## start DATA SEGMENT

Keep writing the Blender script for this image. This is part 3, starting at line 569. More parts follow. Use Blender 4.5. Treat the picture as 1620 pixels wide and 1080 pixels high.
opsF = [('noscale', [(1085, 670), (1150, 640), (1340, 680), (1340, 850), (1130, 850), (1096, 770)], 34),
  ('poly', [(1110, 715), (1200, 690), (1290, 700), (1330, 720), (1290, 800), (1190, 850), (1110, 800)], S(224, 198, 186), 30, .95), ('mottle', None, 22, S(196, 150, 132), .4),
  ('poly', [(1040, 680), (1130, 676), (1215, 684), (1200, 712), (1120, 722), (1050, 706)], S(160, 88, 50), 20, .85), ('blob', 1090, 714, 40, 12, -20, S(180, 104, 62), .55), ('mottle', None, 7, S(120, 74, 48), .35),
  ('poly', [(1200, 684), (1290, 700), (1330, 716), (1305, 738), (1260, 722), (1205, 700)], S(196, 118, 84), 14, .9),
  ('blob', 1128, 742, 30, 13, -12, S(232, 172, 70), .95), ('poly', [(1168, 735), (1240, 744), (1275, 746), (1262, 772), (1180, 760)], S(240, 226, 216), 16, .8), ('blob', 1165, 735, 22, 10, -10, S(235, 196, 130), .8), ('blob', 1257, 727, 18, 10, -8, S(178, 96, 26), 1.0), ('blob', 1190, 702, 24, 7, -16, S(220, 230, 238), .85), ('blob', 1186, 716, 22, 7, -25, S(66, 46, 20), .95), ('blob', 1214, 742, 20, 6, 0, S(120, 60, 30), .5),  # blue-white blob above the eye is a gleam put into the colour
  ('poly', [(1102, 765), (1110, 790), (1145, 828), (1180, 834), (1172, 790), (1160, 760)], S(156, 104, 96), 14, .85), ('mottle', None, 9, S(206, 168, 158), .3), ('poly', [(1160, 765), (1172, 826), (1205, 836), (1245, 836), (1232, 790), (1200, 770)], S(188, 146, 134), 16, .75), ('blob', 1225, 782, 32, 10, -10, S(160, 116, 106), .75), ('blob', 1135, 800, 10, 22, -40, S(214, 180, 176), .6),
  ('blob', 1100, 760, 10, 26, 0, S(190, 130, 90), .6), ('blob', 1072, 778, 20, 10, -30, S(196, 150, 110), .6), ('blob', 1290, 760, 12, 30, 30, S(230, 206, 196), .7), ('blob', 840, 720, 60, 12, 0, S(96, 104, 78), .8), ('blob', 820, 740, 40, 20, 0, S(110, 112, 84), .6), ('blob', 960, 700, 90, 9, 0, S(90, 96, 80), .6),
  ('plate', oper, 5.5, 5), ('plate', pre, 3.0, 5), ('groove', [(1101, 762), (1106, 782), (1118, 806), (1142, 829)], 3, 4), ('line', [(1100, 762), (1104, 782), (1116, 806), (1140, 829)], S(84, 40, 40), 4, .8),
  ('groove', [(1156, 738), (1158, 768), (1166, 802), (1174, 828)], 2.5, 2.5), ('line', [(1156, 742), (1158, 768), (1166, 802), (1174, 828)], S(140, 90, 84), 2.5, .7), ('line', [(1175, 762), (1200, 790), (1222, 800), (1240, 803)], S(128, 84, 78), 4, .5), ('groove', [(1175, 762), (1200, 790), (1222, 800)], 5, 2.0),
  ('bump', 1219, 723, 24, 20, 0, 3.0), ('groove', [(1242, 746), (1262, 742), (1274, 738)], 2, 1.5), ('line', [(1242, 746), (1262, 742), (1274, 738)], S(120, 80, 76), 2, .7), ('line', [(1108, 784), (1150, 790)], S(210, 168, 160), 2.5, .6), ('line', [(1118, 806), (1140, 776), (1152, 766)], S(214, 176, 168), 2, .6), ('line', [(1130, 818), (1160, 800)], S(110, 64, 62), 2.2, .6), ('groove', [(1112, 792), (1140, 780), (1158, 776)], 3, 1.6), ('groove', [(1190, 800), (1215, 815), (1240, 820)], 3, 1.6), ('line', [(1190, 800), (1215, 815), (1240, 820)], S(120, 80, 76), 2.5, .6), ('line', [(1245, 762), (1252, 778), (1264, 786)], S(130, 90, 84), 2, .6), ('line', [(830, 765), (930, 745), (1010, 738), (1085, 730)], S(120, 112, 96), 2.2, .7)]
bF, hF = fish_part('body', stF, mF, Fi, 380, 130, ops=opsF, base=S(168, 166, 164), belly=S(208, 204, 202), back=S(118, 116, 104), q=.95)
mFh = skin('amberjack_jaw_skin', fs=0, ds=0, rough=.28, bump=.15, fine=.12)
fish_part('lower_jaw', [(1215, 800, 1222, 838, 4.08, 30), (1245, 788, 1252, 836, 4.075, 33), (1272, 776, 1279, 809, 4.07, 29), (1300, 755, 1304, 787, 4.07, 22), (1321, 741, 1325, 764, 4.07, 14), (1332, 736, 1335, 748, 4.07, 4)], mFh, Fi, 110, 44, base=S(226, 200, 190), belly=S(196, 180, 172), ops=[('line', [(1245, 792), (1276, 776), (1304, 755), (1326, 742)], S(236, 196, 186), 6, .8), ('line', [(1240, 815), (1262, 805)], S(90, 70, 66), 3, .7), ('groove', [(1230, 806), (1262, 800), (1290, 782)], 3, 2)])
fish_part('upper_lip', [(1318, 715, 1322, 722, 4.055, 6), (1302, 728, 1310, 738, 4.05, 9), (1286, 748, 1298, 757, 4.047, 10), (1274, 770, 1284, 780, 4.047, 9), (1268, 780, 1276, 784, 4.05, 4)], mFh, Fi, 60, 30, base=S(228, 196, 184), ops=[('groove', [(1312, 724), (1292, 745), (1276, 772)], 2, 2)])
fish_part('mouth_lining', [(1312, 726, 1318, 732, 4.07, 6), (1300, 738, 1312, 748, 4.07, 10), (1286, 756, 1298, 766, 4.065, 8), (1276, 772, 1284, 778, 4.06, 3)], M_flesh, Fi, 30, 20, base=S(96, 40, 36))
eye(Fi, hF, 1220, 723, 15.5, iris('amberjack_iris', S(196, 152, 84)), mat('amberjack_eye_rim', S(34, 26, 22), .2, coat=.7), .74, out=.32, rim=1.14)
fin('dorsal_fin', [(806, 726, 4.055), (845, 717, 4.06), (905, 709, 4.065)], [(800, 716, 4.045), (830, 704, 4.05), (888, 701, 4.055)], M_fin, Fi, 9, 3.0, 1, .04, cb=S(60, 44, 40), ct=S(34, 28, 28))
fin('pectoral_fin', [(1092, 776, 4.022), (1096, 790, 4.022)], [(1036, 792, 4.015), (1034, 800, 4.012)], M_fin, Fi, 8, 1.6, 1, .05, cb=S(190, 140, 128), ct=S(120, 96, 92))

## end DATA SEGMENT

Extract every line above exactly as it stands.

Keep writing the Blender script for this image. This is part 3, starting at line 569. More parts follow. Use Blender 4.5. Treat the picture as 1620 pixels wide and 1080 pixels high.
opsF = [('noscale', [(1085, 670), (1150, 640), (1340, 680), (1340, 850), (1130, 850), (1096, 770)], 34),
  ('poly', [(1110, 715), (1200, 690), (1290, 700), (1330, 720), (1290, 800), (1190, 850), (1110, 800)], S(224, 198, 186), 30, .95), ('mottle', None, 22, S(196, 150, 132), .4),
  ('poly', [(1040, 680), (1130, 676), (1215, 684), (1200, 712), (1120, 722), (1050, 706)], S(160, 88, 50), 20, .85), ('blob', 1090, 714, 40, 12, -20, S(180, 104, 62), .55), ('mottle', None, 7, S(120, 74, 48), .35),
  ('poly', [(1200, 684), (1290, 700), (1330, 716), (1305, 738), (1260, 722), (1205, 700)], S(196, 118, 84), 14, .9),
  ('blob', 1128, 742, 30, 13, -12, S(232, 172, 70), .95), ('poly', [(1168, 735), (1240, 744), (1275, 746), (1262, 772), (1180, 760)], S(240, 226, 216), 16, .8), ('blob', 1165, 735, 22, 10, -10, S(235, 196, 130), .8), ('blob', 1257, 727, 18, 10, -8, S(178, 96, 26), 1.0), ('blob', 1190, 702, 24, 7, -16, S(220, 230, 238), .85), ('blob', 1186, 716, 22, 7, -25, S(66, 46, 20), .95), ('blob', 1214, 742, 20, 6, 0, S(120, 60, 30), .5),  # blue-white blob above the eye is a gleam put into the colour
  ('poly', [(1102, 765), (1110, 790), (1145, 828), (1180, 834), (1172, 790), (1160, 760)], S(156, 104, 96), 14, .85), ('mottle', None, 9, S(206, 168, 158), .3), ('poly', [(1160, 765), (1172, 826), (1205, 836), (1245, 836), (1232, 790), (1200, 770)], S(188, 146, 134), 16, .75), ('blob', 1225, 782, 32, 10, -10, S(160, 116, 106), .75), ('blob', 1135, 800, 10, 22, -40, S(214, 180, 176), .6),
  ('blob', 1100, 760, 10, 26, 0, S(190, 130, 90), .6), ('blob', 1072, 778, 20, 10, -30, S(196, 150, 110), .6), ('blob', 1290, 760, 12, 30, 30, S(230, 206, 196), .7), ('blob', 840, 720, 60, 12, 0, S(96, 104, 78), .8), ('blob', 820, 740, 40, 20, 0, S(110, 112, 84), .6), ('blob', 960, 700, 90, 9, 0, S(90, 96, 80), .6),
  ('plate', oper, 5.5, 5), ('plate', pre, 3.0, 5), ('groove', [(1101, 762), (1106, 782), (1118, 806), (1142, 829)], 3, 4), ('line', [(1100, 762), (1104, 782), (1116, 806), (1140, 829)], S(84, 40, 40), 4, .8),
  ('groove', [(1156, 738), (1158, 768), (1166, 802), (1174, 828)], 2.5, 2.5), ('line', [(1156, 742), (1158, 768), (1166, 802), (1174, 828)], S(140, 90, 84), 2.5, .7), ('line', [(1175, 762), (1200, 790), (1222, 800), (1240, 803)], S(128, 84, 78), 4, .5), ('groove', [(1175, 762), (1200, 790), (1222, 800)], 5, 2.0),
  ('bump', 1219, 723, 24, 20, 0, 3.0), ('groove', [(1242, 746), (1262, 742), (1274, 738)], 2, 1.5), ('line', [(1242, 746), (1262, 742), (1274, 738)], S(120, 80, 76), 2, .7), ('line', [(1108, 784), (1150, 790)], S(210, 168, 160), 2.5, .6), ('line', [(1118, 806), (1140, 776), (1152, 766)], S(214, 176, 168), 2, .6), ('line', [(1130, 818), (1160, 800)], S(110, 64, 62), 2.2, .6), ('groove', [(1112, 792), (1140, 780), (1158, 776)], 3, 1.6), ('groove', [(1190, 800), (1215, 815), (1240, 820)], 3, 1.6), ('line', [(1190, 800), (1215, 815), (1240, 820)], S(120, 80, 76), 2.5, .6), ('line', [(1245, 762), (1252, 778), (1264, 786)], S(130, 90, 84), 2, .6), ('line', [(830, 765), (930, 745), (1010, 738), (1085, 730)], S(120, 112, 96), 2.2, .7)]
bF, hF = fish_part('body', stF, mF, Fi, 380, 130, ops=opsF, base=S(168, 166, 164), belly=S(208, 204, 202), back=S(118, 116, 104), q=.95)
mFh = skin('amberjack_jaw_skin', fs=0, ds=0, rough=.28, bump=.15, fine=.12)
fish_part('lower_jaw', [(1215, 800, 1222, 838, 4.08, 30), (1245, 788, 1252, 836, 4.075, 33), (1272, 776, 1279, 809, 4.07, 29), (1300, 755, 1304, 787, 4.07, 22), (1321, 741, 1325, 764, 4.07, 14), (1332, 736, 1335, 748, 4.07, 4)], mFh, Fi, 110, 44, base=S(226, 200, 190), belly=S(196, 180, 172), ops=[('line', [(1245, 792), (1276, 776), (1304, 755), (1326, 742)], S(236, 196, 186), 6, .8), ('line', [(1240, 815), (1262, 805)], S(90, 70, 66), 3, .7), ('groove', [(1230, 806), (1262, 800), (1290, 782)], 3, 2)])
fish_part('upper_lip', [(1318, 715, 1322, 722, 4.055, 6), (1302, 728, 1310, 738, 4.05, 9), (1286, 748, 1298, 757, 4.047, 10), (1274, 770, 1284, 780, 4.047, 9), (1268, 780, 1276, 784, 4.05, 4)], mFh, Fi, 60, 30, base=S(228, 196, 184), ops=[('groove', [(1312, 724), (1292, 745), (1276, 772)], 2, 2)])
fish_part('mouth_lining', [(1312, 726, 1318, 732, 4.07, 6), (1300, 738, 1312, 748, 4.07, 10), (1286, 756, 1298, 766, 4.065, 8), (1276, 772, 1284, 778, 4.06, 3)], M_flesh, Fi, 30, 20, base=S(96, 40, 36))
eye(Fi, hF, 1220, 723, 15.5, iris('amberjack_iris', S(196, 152, 84)), mat('amberjack_eye_rim', S(34, 26, 22), .2, coat=.7), .74, out=.32, rim=1.14)
fin('dorsal_fin', [(806, 726, 4.055), (845, 717, 4.06), (905, 709, 4.065)], [(800, 716, 4.045), (830, 704, 4.05), (888, 701, 4.055)], M_fin, Fi, 9, 3.0, 1, .04, cb=S(60, 44, 40), ct=S(34, 28, 28))
fin('pectoral_fin', [(1092, 776, 4.022), (1096, 790, 4.022)], [(1036, 792, 4.015), (1034, 800, 4.012)], M_fin, Fi, 8, 1.6, 1, .05, cb=S(190, 140, 128), ct=S(120, 96, 92))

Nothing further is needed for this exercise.